DEİK, TOBB ve TÜSİAD işbirliği ile düzenlenen forum çerçevesinde biraraya gelen Türk ve İtalyan işadamı ikili görüşmeler yaparak yeni iş bağlantıları üzerine konuştu.
Türkiye’deki iki ülke arasında düzenlenen en geniş katılımlı İş Forumu olarak kabul edilen toplantının açılışında konuşan Koç Holding Yönetim Kurulu Mustafa V. Koç, Türkiye’nin, 3 Ekim’de Avrupa Birliği ile tam üyelik müzakerelerine başlaması yönünde alınan kararla çok önemli bir eşiği aşarak, “aday ülke” statüsünden “müzakere eden ülke” statüsüne geçtiğini anımsattı.
Taahhüt verildi

“Bu önemli eşiğin geçilmesi, Türkiye açısından gelişmiş ülkeler arasında yerini almak için gerekli değişim sürecine süreklilik kazandıracağı konusunda bir taahhüt olarak görülmelidir” diyen Mustafa V. Koç, sözlerine şöyle devam etti:

“Avrupa açısından ise Birliğin, kendi gelecek vizyonunu Türkiye’yi hesaba katmadan oluşturmak istemediğinin bir göstergesi sayılmalıdır
Reformları ara vermeden sürdürüyoruz”

Türkiye olarak aşmamız gereken engelleri küçümsemiyoruz. Ekonomide istikrarlı ve hızlı büyüme çizgisine oturmak için çok şey yaptık, önemli başarılara imza attık. Ama bunun henüz bir başlangıç çizgisi olduğunun bilincindeyiz. Dengeli gelişen, hızlı atılımlarla aradaki mesafeyi kapatan bir yapıya kavuşmak için reform çabalarımızı ara vermeden sürdürüyoruz.
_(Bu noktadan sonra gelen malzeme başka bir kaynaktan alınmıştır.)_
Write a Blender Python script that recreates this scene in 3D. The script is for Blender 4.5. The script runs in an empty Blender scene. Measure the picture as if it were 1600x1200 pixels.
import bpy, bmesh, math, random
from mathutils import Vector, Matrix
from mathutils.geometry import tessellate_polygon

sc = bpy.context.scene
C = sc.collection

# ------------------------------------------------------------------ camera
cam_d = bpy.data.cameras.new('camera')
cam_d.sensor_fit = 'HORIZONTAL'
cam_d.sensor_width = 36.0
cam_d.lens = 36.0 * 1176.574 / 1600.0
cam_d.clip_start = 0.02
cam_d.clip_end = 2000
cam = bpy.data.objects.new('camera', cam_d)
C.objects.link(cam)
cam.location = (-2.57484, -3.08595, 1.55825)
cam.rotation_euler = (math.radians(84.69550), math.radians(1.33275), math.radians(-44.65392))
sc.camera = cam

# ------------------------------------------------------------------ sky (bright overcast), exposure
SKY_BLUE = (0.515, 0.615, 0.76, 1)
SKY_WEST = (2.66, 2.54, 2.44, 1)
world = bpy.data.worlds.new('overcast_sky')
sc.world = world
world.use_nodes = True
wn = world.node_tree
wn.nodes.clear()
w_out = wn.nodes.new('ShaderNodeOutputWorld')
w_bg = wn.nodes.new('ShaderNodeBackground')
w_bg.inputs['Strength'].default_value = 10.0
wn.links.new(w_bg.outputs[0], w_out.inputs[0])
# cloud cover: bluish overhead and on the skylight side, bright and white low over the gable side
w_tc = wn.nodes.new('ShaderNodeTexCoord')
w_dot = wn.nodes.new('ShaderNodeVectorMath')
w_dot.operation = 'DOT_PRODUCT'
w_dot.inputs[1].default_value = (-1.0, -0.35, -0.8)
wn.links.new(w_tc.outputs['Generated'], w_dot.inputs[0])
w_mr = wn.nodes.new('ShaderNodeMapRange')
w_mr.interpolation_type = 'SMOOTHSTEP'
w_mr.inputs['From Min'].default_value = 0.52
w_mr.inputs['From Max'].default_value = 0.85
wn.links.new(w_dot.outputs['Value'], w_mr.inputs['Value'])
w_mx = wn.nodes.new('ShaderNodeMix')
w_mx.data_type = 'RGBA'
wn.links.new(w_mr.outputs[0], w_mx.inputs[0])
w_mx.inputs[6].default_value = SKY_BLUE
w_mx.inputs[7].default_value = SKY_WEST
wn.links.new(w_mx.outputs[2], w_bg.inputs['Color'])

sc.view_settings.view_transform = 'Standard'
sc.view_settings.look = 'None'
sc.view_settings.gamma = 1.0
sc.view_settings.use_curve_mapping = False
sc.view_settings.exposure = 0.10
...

Siyasette istikrarın, değişim kararlılığının ve iradesinin izlerini güçlü bir şekilde görmek mümkün. Ama, daha hızlı mesafe alabilmek için, Avrupa Birliği’nin demokrasi ve insan hakları alanındaki normlarına uyum için yapılan düzenlemelerin toplumumuzun tümü tarafından özümsenmesi, uygulamaya kalıcı biçimde yansıması gerektiğinin de farkındayız ve bu doğrultuda çabamızı yoğunlaştırıyoruz.”
Kadın ve eğitim öncelikli madde

Ekonomik ve siyasal değişimin sosyal değişimle beraber yürümesi gerektiğinin açık olduğunu belirten Mustafa V. Koç, bu konuda yetkililere bu gelişimin önündeki engelleri temizlemek düştüğünü söyledi.
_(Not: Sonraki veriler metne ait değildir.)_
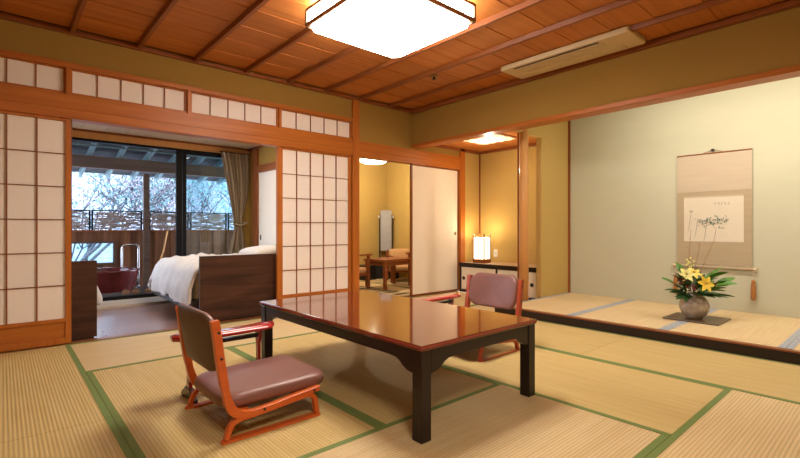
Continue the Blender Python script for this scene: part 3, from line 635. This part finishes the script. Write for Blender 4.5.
def sprig(name, label, d, L, leaves, m, lw, ll, curl=.2, grp='leafy stems in the vase'):
    t = thing(name, label, 'stem', tuple(top), 0, grp); d = Vector(d).normalized(); side = d.cross(UP).normalized()
    pts = smooth([(0, 0, -.12), tuple(d * L * .4 + UP * .02), tuple(d * L)], 4); bm = bmesh.new(); tube(bm, pts, .003, 5, .0015); obj('stem', bm, 'leafd', t)
    me = None
    for k in range(leaves):
        u = .35 + .65 * k / max(1, leaves - 1); p = d * L * u; s = 1 if k % 2 else -1
        dr = (d * 1.0 + side * s * rr.uniform(.3, .8) + UP * rr.uniform(-.1, .35)) if k < leaves - 1 else d
        if me is None: o = obj('leaf', leafmesh(ll, lw, curl), m, t, tuple(p), smooth=True); me = o.data
        else: o = link('leaf', me, t, tuple(p))
        aim(o, dr, rr.uniform(-.9, .9)); o.scale = (rr.uniform(.8, 1.15),) * 3
for k, (d, L, n_, m, lw, ll, lb) in enumerate((
    (D(1, .55, -.1), .20, 6, 'leafg', .020, .15, 'broad bright leaves reaching right from the vase'),
    (D(1, .30, .3), .20, 5, 'leafg', .018, .16, 'long bright leaves low on the right of the vase'),
    (D(.9, .08, -.3), .16, 5, 'leafd', .010, .13, 'narrow dark leaves drooping right over the vase rim'),
    (D(-1, .28, -.2), .17, 5, 'leafd', .016, .13, 'dark glossy leaves reaching left from the vase'),
    (D(-1, .62, .1), .22, 4, 'leafg', .013, .10, 'thin green leaves at the upper left of the bouquet'),
    (D(-.45, 1.1, .2), .24, 6, 'leafg', .018, .09, 'upright bright leaves left of the yellow flowers'),
    (D(.3, .35, -1), .09, 7, 'leafd', .009, .10, 'dark needle leaves at the front of the vase mouth'),
    (D(-.4, .3, -1), .09, 7, 'leafd', .010, .10, 'dark leaves at the front left of the vase mouth'),
    (D(.4, .9, .5), .20, 6, 'leafd', .013, .09, 'dark leaves in the middle behind the lilies'),
    (D(.8, .75, .2), .24, 6, 'leafg', .021, .14, 'tall broad leaves behind the large lily on the right'),
    (D(-.8, .05, -.5), .12, 7, 'leafd', .014, .12, 'dark leaves hanging over the left of the vase rim'),
    (D(.5, .15, -.8), .11, 7, 'leafd', .013, .11, 'dark leaves hanging over the right front of the vase rim'),
    (D(.1, .7, -.3), .15, 7, 'leafg', .013, .08, 'small bright leaves between the lilies'),
    (D(-.7, .8, -.2), .20, 6, 'leafd', .017, .10, 'dark leaves behind the pale lily at the left'))):
    sprig('leafy_stem', lb, d, L, n_ + 3, m, lw * 1.35, ll * 1.15)
def lily(label, p, d, m, s, grp):
    t = thing('lily', label, 'flower', tuple(top + p), 0, grp); me = None; d = Vector(d).normalized(); a = d.orthogonal().normalized(); b = d.cross(a)
    for k in range(6):
        an = k * pi / 3; dr = d * .55 + (a * cos(an) + b * sin(an))
        if me is None: o = obj('petal', leafmesh(.075 * s, .020 * s, .35), m, t, smooth=True); me = o.data
        else: o = link('petal', me, t)
        dn = Vector(dr).normalized(); x = dn; z = (d - dn * d.dot(dn)).normalized(); y_ = z.cross(x); o.rotation_mode = 'QUATERNION'; o.rotation_quaternion = Matrix((x, y_, z)).transposed().to_quaternion()
    bm = bmesh.new()
    for k in range(5): q_ = k * 1.256; tube(bm, [(0, 0, 0), tuple(d * .045 * s + (a * cos(q_) + b * sin(q_)) * .012)], .0016, 4)
    obj('stamen', bm, 'tassel', t); bm = bmesh.new(); tube(bm, [(0, 0, 0), tuple(-p * .5 - d * .02), tuple(-p - UP * .1)], .003, 5); obj('stem', bm, 'leafg', t)
lily('large yellow lily facing forward at the right of the bouquet', D(.035, .115, -.09), D(.15, .35, -1), 'lily', 1.05, 'lilies in the vase')
lily('yellow lily at the centre top of the bouquet', D(-.03, .20, -.04), D(-.2, .8, -.7), 'lily', .85, 'lilies in the vase')
lily('pale yellow lily at the left of the bouquet', D(-.10, .19, -.05), D(-.5, .5, -.8), 'paley', .95, 'lilies in the vase')
for k, (r_, u_) in enumerate(((-.045, .33), (-.02, .30))):
    t = thing('blossom_spray', ('taller' if k == 0 else 'shorter') + ' spray of tiny pale yellow buds above the bouquet', 'flower', tuple(top)); bm = bmesh.new(); tube(bm, smooth([(0, 0, -.1), tuple(D(r_ * .5, u_ * .5)), tuple(D(r_, u_))], 4), .0018, 4); obj('stem', bm, 'leafg', t)
    for j in range(7):
        bm = bmesh.new(); bmesh.ops.create_icosphere(bm, subdivisions=1, radius=.010); obj('bud', bm, 'paley', t, tuple(D(r_ + rr.uniform(-.022, .022), u_ - j * .017 + .01, rr.uniform(-.02, .02))), smooth=True)
for k, (r_, u_, f_, lb) in enumerate(((-.15, .15, -.05, 'left of the lilies'), (.11, .09, -.06, 'right of the large lily'), (-.08, .08, -.1, 'under the pale lily'))):
    t = thing('berry_sprig', 'cluster of dark red berries ' + lb, 'berries', tuple(top)); bm = bmesh.new(); tube(bm, [(0, 0, -.08), tuple(D(r_ * .6, u_ * .5, f_)), tuple(D(r_, u_, f_))], .002, 4); obj('stem', bm, 'leafd', t)
    for j in range(11):
        bm = bmesh.new(); bmesh.ops.create_icosphere(bm, subdivisions=1, radius=.0095); obj('berry', bm, 'berry', t, tuple(D(r_ + rr.uniform(-.04, .04), u_ + rr.uniform(-.03, .03), f_ + rr.uniform(-.03, .03))), smooth=True)
for lb, ps in (('thin bare twig rising straight up left of the scroll painting', [(0, 0), (-.05, .25), (-.035, .5), (-.03, .58)]), ('thin bare twig leaning right across the scroll', [(0, 0), (.06, .22), (.17, .48), (.20, .62)]), ('thin bare twig between the two longer ones', [(0, 0), (.0, .2), (.045, .42), (.05, .47)])):
    t = thing('bare_twig', lb, 'twig', tuple(top)); P = smooth([tuple(D(a_, b_)) for a_, b_ in ps], 5); bm = bmesh.new(); tube(bm, [(0, 0, -.1)] + [tuple(p) for p in P], .0024, 5, .0009)
    for k in range(6, len(P), 2): tube(bm, [tuple(P[k]), tuple(P[k] + D(rr.uniform(-.03, .03), .03))], .0009, 4)
    obj('stem', bm, 'tabw', t)
# ================================================================ BEDROOM THINGS
def partition(x0, x1, label):
    t = thing('low_partition', label, 'partition', ((x0 + x1) / 2, 4.475, 0), 0, 'walnut partitions before the beds'); h = (x1 - x0) / 2
    box('panel', 'waln', -h, h, -.018, .018, .012, .64, t, bevel=.002); bm = bmesh.new(); bx(bm, -h + .02, h - .02, -.012, .012, 0, .012); obj('plinth', bm, 'iron', t)
partition(1.405, 2.19, 'dark walnut low partition right of the bedroom opening, in front of the bed')
partition(-.30, .588, 'dark walnut low partition at the left of the bedroom opening')
t = thing('bed', 'wide bed with rumpled white duvet behind the right walnut partition', 'bed', (1.39, 4.58, 0))
BW = 1.45; BL = 1.34
box('bed_base', 'dgrey', -.02, BL, .02, BW, .11, .205, t, bevel=.01)
for x in (.35, 1.2):
    for y in (.3, 1.15): box('bed_foot', 'blkm', x - .04, x + .04, y - .04, y + .04, 0, .11, t)
bm = bmesh.new(); slab(bm, [(x + BL / 2, y + BW / 2) for x, y in rrect(BL - .03, BW - .06, .06)], [(1, .205), (1, .46)]); obj('mattress', bm, 'beige', t, bevel=.02)
bm = bmesh.new(); nx, ny = 56, 64; g = []
from mathutils import noise
for i in range(nx + 1):
    row = []
    for j in range(ny + 1):
        u = -.36 + (1.52) * i / nx; v = -.0 + (BW + .22) * j / ny             # cloth coordinates, drape over the edges
        ov = max(0, -u); oy0 = max(0, -v) ; oy1 = max(0, v - BW)
        x = max(u, 0) - .05 * min(1, ov * 6) - .02 * ov; y = min(max(v, 0), BW) - .045 * min(1, oy0 * 6) + .045 * min(1, oy1 * 6)
        dn = max(ov, oy0, oy1)
        ex = min(max(u, 0), max(0, v), max(0, BW - v)); rn = .035 * math.exp(-ex / .05) if dn == 0 else .035
        z = .555 - .06 * math.exp(-ex / .12) * 0 - .05 * math.exp(-max(u, 0) / .12) - rn - max(0, dn - .0) * .97
        f = noise.noise(Vector((u * 3.2, v * 3.2, 1))) * .035 + abs(noise.noise(Vector((u * 7, v * 5, 4)))) * .05 + noise.noise(Vector((u * 15, v * 13, 2))) * .014
        z += f + .03 * math.exp(-((u - .15) ** 2) / .02)
        if dn > 0: w_ = noise.noise(Vector((v * 6 if ov >= dn - 1e-6 else u * 6, 3, dn * 1.5))) * .05 * min(1, dn * 5); x -= w_ if ov else 0; y += (w_ * .6 if oy0 or oy1 else 0)
        y = max(y, -.042)
        row.append(bm.verts.new((x, y, max(z, .2))))
    g.append(row)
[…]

Eğitim gibi çok temel konularda gerekli reformları başlatmak gerektiğini belirten Mustafa V. Koç şöyle devam etti:

“Ama bunlar kendi başına yeterli değil. Sosyal dönüşümü sağlamak için ek çaba gerekli. Bu konuda da Türkiye’de çok hızlı bir gelişme temposu içinde bulunan sivil toplum kuruluşlarına güveniyoruz. Eğitim, kadının günlük yaşamdaki yeri, çocukların yetişme koşulları gibi alanlarda çalışan sivil toplum kuruluşlarımız, ülkenin dört bir yanında bu değişim sürecine hız kazandırmak için ter döküyor.”
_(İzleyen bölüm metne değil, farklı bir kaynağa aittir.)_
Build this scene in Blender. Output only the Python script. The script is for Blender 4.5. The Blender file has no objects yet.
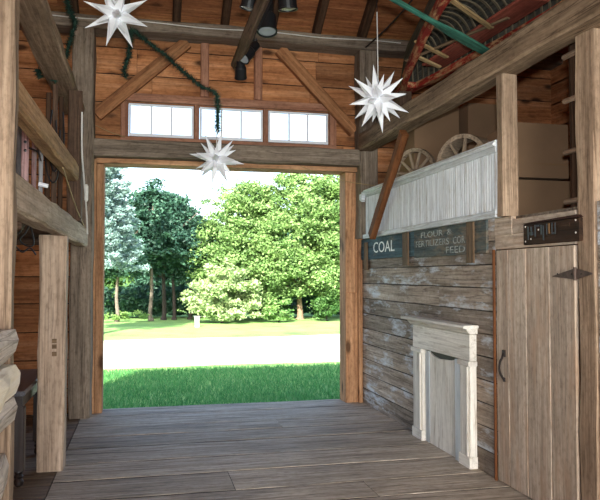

İtalya–Türkiye İş Forumu’nda yalnızca ekonomik ve politik gelişmelerin değil, “kadının toplumda değişen rolünün” de konuşulacağını anımsatan Mustafa V. Koç, “Bu bizim Türkiye’de çok önemsediğimiz bir konu. Toplumsal ve ekonomik gelişmesini sürdürerek çağdaş dünyadaki yerini sağlamlaştırmayı amaçlayan Türkiye, bunun için gerekli reformları yaparken, kadının toplumdaki yeri konusunda da eskisinden hızlı yol almanın imkânlarını da yaratıyor” dedi.
Özel sektör üst platforma sıçrayacak

Mustafa V. Koç konuşmasını şöyle tamamladı: “Şurası bir gerçek ki, bütün bu değişimlerin, zamanlaması dışında, Avrupa Birliği ile ilişkisi yok. Türkiye bu değişimleri gerçekleştirmek için çalışıyor; çünkü bunları yapmadığı ve gelişmiş Batı toplumları arasında yerini almadığı takdirde, genç, dinamik ve kalabalık nüfusunu ekonomik ve sosyal bakımdan tatmin edemeyeceğini biliyor. Öte yandan gelişmiş bir Türkiye, sadece bölgenin değil, dünyanın istikrarına katkıda bulunma gücüne sahip olacaktır. Bu yeni dönemde Avrupa’ya düşen, uzun dönemli çıkarlarını doğru tahlil ederek, Avrupa’nın geleceği ve dünya barışı için büyük önem taşıyan bu birleşme sürecine, kısa vadeli münferit politik çıkarların gölge düşürmemesini sağlamaktır. Türkiye’ye düşen ise sağladığı muazzam ilerlemeyi sürdürmek, kazanımlarını sağlamlaştırmaktır.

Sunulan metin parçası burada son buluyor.